In a complex installation like this, mistakes can happen. Repairing an encrypted system via Live media is somewhat more complicated than with a conventional Linux. The first step is to boot the from the Gentoo Live DVD or some other 64-bit Live medium that includes ZFS, then you can use cryptsetup to access the LUKS device:

cryptsetup luksOpen /dev/sda2 cryptroot

Opening the ZFS pool is known in ZFS speak as "importing," and I will do this with the -fN options, which ignore the host ID and prevent the automount, respectively:

zpool import -fN rpool

The following commands mount the system in /mnt/gentoo (as during the installation) and mount the remaining ZFS filesystems below this hierarchy:

zfs set mountpoint=/mnt/gentoo rpool
zfs mount rpool/ROOT
zfs mount -a

From here, you can go through the familiar chroot steps and then fix the system. Before making a fresh attempt to boot, be sure to adjust the mountpoints by using the zfs set mountpoint=/ rpool command.

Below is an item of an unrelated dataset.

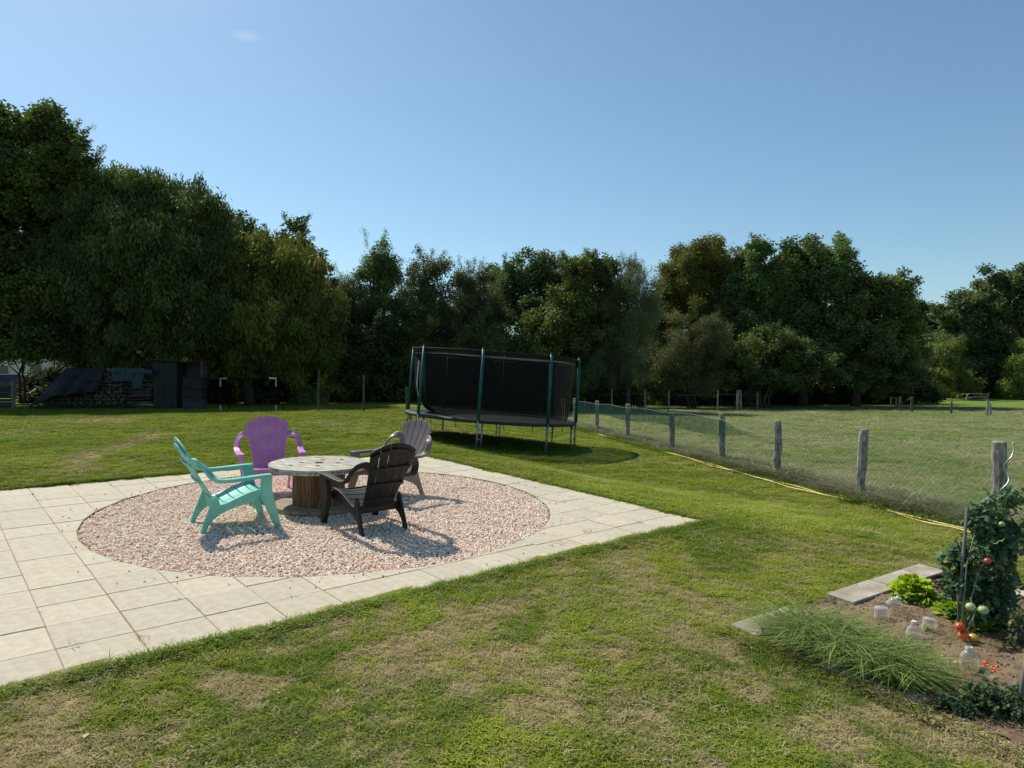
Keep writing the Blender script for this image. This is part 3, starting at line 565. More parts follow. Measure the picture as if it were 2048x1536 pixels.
# dark shrubs under the trees
SH = 'dark shrubs under the tree line'
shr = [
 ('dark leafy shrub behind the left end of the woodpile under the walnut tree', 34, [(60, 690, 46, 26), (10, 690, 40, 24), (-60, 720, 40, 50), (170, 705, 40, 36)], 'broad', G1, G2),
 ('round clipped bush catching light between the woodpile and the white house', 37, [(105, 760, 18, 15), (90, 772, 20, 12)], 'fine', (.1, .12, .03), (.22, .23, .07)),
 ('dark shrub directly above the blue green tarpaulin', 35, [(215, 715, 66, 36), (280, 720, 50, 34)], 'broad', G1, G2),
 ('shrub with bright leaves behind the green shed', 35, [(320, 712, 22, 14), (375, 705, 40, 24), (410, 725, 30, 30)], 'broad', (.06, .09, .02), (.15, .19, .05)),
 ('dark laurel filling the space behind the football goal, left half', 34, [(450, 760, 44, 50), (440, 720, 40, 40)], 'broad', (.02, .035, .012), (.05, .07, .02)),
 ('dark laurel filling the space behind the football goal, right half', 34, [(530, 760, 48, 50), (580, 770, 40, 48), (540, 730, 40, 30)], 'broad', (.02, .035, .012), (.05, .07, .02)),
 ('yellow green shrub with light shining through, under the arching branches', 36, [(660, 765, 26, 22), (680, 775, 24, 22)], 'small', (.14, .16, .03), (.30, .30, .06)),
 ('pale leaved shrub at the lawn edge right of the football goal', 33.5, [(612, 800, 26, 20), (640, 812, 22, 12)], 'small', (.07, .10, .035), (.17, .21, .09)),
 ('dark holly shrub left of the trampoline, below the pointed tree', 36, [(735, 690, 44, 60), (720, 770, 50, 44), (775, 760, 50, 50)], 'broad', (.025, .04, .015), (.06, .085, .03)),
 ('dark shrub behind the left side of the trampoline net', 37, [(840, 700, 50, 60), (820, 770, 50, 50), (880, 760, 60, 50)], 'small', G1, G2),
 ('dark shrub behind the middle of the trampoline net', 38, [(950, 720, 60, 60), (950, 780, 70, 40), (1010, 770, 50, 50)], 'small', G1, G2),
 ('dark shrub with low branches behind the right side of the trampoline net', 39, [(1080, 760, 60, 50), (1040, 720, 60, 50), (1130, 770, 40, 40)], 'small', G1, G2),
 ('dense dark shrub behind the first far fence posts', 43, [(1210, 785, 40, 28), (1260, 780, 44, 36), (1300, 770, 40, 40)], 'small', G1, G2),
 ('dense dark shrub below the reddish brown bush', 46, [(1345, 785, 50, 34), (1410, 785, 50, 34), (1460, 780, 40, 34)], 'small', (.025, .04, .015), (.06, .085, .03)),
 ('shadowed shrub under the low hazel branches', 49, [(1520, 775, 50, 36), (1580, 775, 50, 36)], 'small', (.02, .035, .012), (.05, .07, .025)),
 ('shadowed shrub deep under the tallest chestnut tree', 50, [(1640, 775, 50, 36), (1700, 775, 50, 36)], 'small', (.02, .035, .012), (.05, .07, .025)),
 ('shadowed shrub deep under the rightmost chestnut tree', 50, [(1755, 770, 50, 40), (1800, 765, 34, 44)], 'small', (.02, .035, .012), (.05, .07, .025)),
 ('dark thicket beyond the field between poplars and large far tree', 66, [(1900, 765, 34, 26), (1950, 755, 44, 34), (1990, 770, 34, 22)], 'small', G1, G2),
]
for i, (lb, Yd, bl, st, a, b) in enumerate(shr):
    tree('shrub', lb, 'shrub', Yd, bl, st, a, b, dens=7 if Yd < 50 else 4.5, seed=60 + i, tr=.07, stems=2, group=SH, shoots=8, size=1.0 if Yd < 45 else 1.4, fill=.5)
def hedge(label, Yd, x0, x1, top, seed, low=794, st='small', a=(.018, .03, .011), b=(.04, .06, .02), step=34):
    bl = []; r = random.Random(seed); px = x0
    while px < x1: bl.append((px, (top + 815) / 2 + r.uniform(-8, 8), step * r.uniform(.9, 1.3), (815 - top) / 2 * r.uniform(.9, 1.15), r.uniform(-.8, .8))); bl.append((px + step * .5, low, step * 1.1, 15, -1)); px += step
    return tree('hedge', label, 'hedge', Yd, bl, st, a, b, dens=10, seed=seed, tr=.05, stems=1, shoots=10, size=1.15, fill=.45, cut=0)
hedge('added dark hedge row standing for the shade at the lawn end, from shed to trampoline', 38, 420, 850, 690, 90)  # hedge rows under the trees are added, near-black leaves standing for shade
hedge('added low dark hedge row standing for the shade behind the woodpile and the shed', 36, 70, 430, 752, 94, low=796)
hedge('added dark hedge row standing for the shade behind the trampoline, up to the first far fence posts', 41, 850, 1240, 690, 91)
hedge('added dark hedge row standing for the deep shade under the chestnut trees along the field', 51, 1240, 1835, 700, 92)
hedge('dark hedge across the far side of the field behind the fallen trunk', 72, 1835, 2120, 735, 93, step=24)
# wood far behind, reads as one mass
x = -62 + 130 * R(9000); y = 78 + 10 * R(9000); h = 7.5 * (.6 + .5 * fbm(x, x * 0, 6, 5)) ; z = R(9000) * h
k = (x < -28) | (x > 10); h[~k] *= .75; z = R(9000) * h
scatter('distant_wood', np.stack([x, y, z], 1), rz(9000), 2.2 + 1.2 * R(9000), pick(G1, G2, R(9000)), CL['small'], M['leaf'])


# ------------------------------------------------------------------ plastic garden chairs
def plastic(name, c, t=.0, rough=.42): return mat(name, c, tuple(v * .82 for v in c), scale=5, rough=rough, spec=.4, trans=t, bump=.05, bscale=300)
chair_meshes = []
def backpt(s, t, n=0):        # s across -1..1, t up 0..1
    hw = .165 + .095 * min(t / .88, 1); y = -.165 - .335 * t - .03 * math.sin(math.pi * t) + .012 * (s * s); z = .262 + .655 * t
    nv = Vector((0, .88, .46)); return Vector((s * hw, y, z)) + nv * n
def toparc(s): return 1.0 - .135 * s * s
def chair_parts():
    P = []
    for i in range(5):
        b = MB(); s0 = -1 + i * .4 + .015; s1 = s0 + .370; nt = 9; v = []; f = []
        for k in range(nt):
            for j, s in enumerate((s0, (s0 + s1) / 2, s1)):
                t = k / (nt - 1) * toparc(s)
                for n in (0, -.014): v.append(backpt(s, t, n))
        for k in range(nt - 1):
            for j in range(2):
                a = k * 6 + j * 2; c = a + 6; f += [(a, a + 2, c + 2, c), (a + 1, c + 1, c + 3, a + 3)]
            a = k * 6; c = a + 6; f += [(a, c, c + 1, a + 1), (a + 4, a + 5, c + 5, c + 4)]
        for a in (0, (nt - 1) * 6):
            q = [(a, a + 1, a + 3, a + 2), (a + 2, a + 3, a + 5, a + 4)]; f += q if a == 0 else [x[::-1] for x in q]
        b.add(v, f); P.append(('back_slat', b, .004))
    for t, h in ((.06, .10), (.36, .035), (.62, .035), (.90, .04)):
        b = MB(); pts = []; nr = []
        for k in range(9): s = -.97 + 1.94 * k / 8; pts.append(backpt(s, t - (.135 * s * s * .9 if t > .8 else 0), -.024)); nr.append((0, .88, .46))
        b.strap(pts, nr, h, .018); P.append(('back_rail', b, .003))
    for i in range(5):                                              # seat slats run from side to side
        b = MB(); y0 = .275 - i * .092; v = []
        sz = lambda y: .262 + .10 * sm((y + .2) / .45) + .03 * (y + .2) - (.02 if y > .26 else 0)
        ys = [y0, y0 - .042, y0 - .083]; nx_ = 7; f = []
        for yy in ys:
            for k in range(nx_):
                x = -.235 + .47 * k / (nx_ - 1); z = float(sz(yy)) - .022 * (1 - (x / .235) ** 2)
                v += [(x, yy, z), (x, yy, z - .014)]
        st = nx_ * 2
        for r in range(2):
            for k in range(nx_ - 1): a = r * st + k * 2; f += [(a, a + st, a + st + 2, a + 2), (a + 1, a + 3, a + st + 3, a + st + 1)]
        for k in range(nx_ - 1): f += [(k * 2, k * 2 + 2, k * 2 + 3, k * 2 + 1), (2 * st + k * 2, 2 * st + k * 2 + 1, 2 * st + k * 2 + 3, 2 * st + k * 2 + 2)]
        for r in range(2): a = r * st; f += [(a, a + 1, a + st + 1, a + st), (a + st - 2, a + 2 * st - 2, a + 2 * st - 1, a + st - 1)]
        b.add(v, f); P.append(('seat_slat', b, .003))
    b = MB()
    for x in (-.085, .085): b.strap([(x, .27 - .09 * k, float(.262 + .10 * sm((.47 - .09 * k) / .45)) - .035) for k in range(6)], [(0, 0, 1)] * 6, .025, .012)
    P.append(('seat_rib', b, 0))
    b = MB(); b.strap([(-.29, .285, .315), (-.15, .292, .322), (.15, .292, .322), (.29, .285, .315)], [(0, 1, 0)] * 4, .075, .016); P.append(('front_apron', b, .004))
    b = MB(); b.box((0, -.185, .235), (.46, .018, .085)); P.append(('rear_apron', b, .003))
    for s in (-1, 1):
        b = MB(); pts = [(.20, -.405, .66), (.245, -.392, .70), (.295, -.362, .702), (.340, -.325, .668), (.366, -.285, .61), (.376, -.245, .558), (.374, -.19, .526), (.368, -.10, .514), (.36, .05, .520), (.352, .20, .528), (.348, .31, .530)]
        nn = [(-.3, .85, .46), (-.1, .88, .46), (.15, .85, .5), (.4, .7, .55), (.55, .5, .65), (.45, .35, .8), (.15, .15, 1), (0, 0, 1), (0, 0, 1), (0, 0, 1), (0, 0, 1)]
        b.strap([(s * x, y, z) for x, y, z in pts], [(s * a, c, d) for a, c, d in nn], [.082, .076, .072, .070, .070, .070, .070, .072, .078, .082, .080], [.022, .024, .026, .028, .03, .032, .034, .034, .034, .034, .034], 4); P.append(('armrest', b, .007))
        b = MB(); v = []
        for z, y, x, wy, wx in ((.525, .262, .348, .10, .055), (.42, .262, .335, .105, .052), (.32, .275, .322, .115, .055), (.22, .312, .312, .10, .052), (.11, .352, .304, .078, .050), (0, .388, .298, .058, .048)):
            v += [(s * x + a * wx / 2, y + c * wy / 2, z) for a, c in ((-1, -1), (1, -1), (1, 1), (-1, 1))]
        f = [(4 * i + k, 4 * i + (k + 1) % 4, 4 * i + 4 + (k + 1) % 4, 4 * i + 4 + k) for i in range(5) for k in range(4)] + [(3, 2, 1, 0), (20, 21, 22, 23)]
        b.add(v, f); P.append(('leg', b, .006))
        top = [(.29, .385), (.2, .378), (.1, .352), (.0, .312), (-.09, .276), (-.15, .262), (-.165, .33), (-.185, .36), (-.215, .33)]
        bot = [(-.262, .20), (-.30, .10), (-.335, 0), (-.285, 0), (-.262, .06), (-.215, .125), (-.14, .175), (-.04, .215), (.08, .245), (.2, .262), (.29, .262)]
        poly = top + bot; n = len(poly); sp = lambda z: .262 - .012 * (z / .36)
        v = [(s * (sp(z)), y, z) for y, z in poly] + [(s * (sp(z) - .026 - .012 * (z < .05)), y, z) for y, z in poly]
        f = [(i, (i + 1) % n, n + (i + 1) % n, n + i) for i in range(n)]
        b = MB().add(v, f)
        me = bmesh_cap(b, n); P.append(('side_frame', me, .004))
    return P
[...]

Because of what are, in part, irregular SPL and ZFS kernel patches, future updates or upgrades require some attention. When a new kernel version arrives, just patch and compile on the active system. As with any other distribution, it is advisable to keep a working kernel on the system until the new one has proven its reliability.

Performance and Conclusions

Users of TrueCrypt and the like know that end-to-end encryption can affect performance if you need to read and write many small files. Thus, it makes sense to look at the data rates of the test system for this article. Like previous performance tests in Linux Magazine [9], the benchmark call here is:

iozone -r 4k -s 4g -i0 -i1

The total size of 4GB is adapted to the size of the test environment on the virtual machine. Figure  2 shows a direct comparison between ZoL and ZoL+LUKS.

Figure 2: Iozone benchmark comparison between a ZFS system with and without encryption.

Do not overinterpret the performance advantages and disadvantages measured in the different disciplines: First, measurements are prone to errors on virtual machines; second, many modern laptops use high-performance SSDs; third, desktop operations involve significantly more read actions than writes.

All told, the experience gained from this article indicates that any computer threatened by loss can be well encrypted with a little effort. This very modern setup works transparently for the user and the admin. Whether or not you want to invest in this amount of work should be measured against the risk of having your data fall into the hands of stranger.